The software itself was only a design tool, to conclude with the dimensions of a mechanism. Somewhere along this software project I began an ambition towards actually building this contraption. That’s when I started planning the Hardware category of my Projects (not to mention my whole work-shop).
Details
The Bike Walker design & analysis program is a Graphic User Interface, like a (simplified) CAD system, and was written to allow me to add, modify, and analyze the 2D structural components that will be used in the Bike Walker hardware project.
Lines can be created by clicking a point and stretching (or “rubber banding”) to another point. Points can be fixed in space or be joined (or “constrained”) onto other Lines. Lines are drawn with a desired width and color for esthetics, and clarification. Data details can be edited either in a graphic form or in table form.

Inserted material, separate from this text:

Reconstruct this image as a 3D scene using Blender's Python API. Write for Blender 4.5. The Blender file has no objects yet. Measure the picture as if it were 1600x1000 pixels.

Existing points can be dragged around, either moving one end of a line or modifying the two lines it joins, as the case may be.
One line fixed in space can be continuously rotated or manually incremented clockwise or counterclockwise as desired. The lines are automatically networked to honor the movement of the rotated line and constraints of the lines and joints to animate the entire structure correctly.
The lines and hinges can be labeled to identify them.
The movement can be visualized by selectively plotting lines as fans that they sweep through, and joints as curves that they move through. The dots are constant-time marks throughout the cycle.
An analyzer simultaneously modifies all of the line lengths to maximize a weighting criteria that produces an optimal desired movement. The criteria is that the bottom-most hinge (the foot) would sweep through a motion that would simulate a walking foot – move along a straight level line at a constant speed for greater than half the cycle, then rise and quickly return to the beginning of the straight level line again.
The line and joint parameters can be loaded and saved to the data file (XML) for re-use.
The line length, and joint placement geometry was transferred to a 3D solid model in a robust CAD system for further modeling and design details – see the Bike Walker Hardware Project.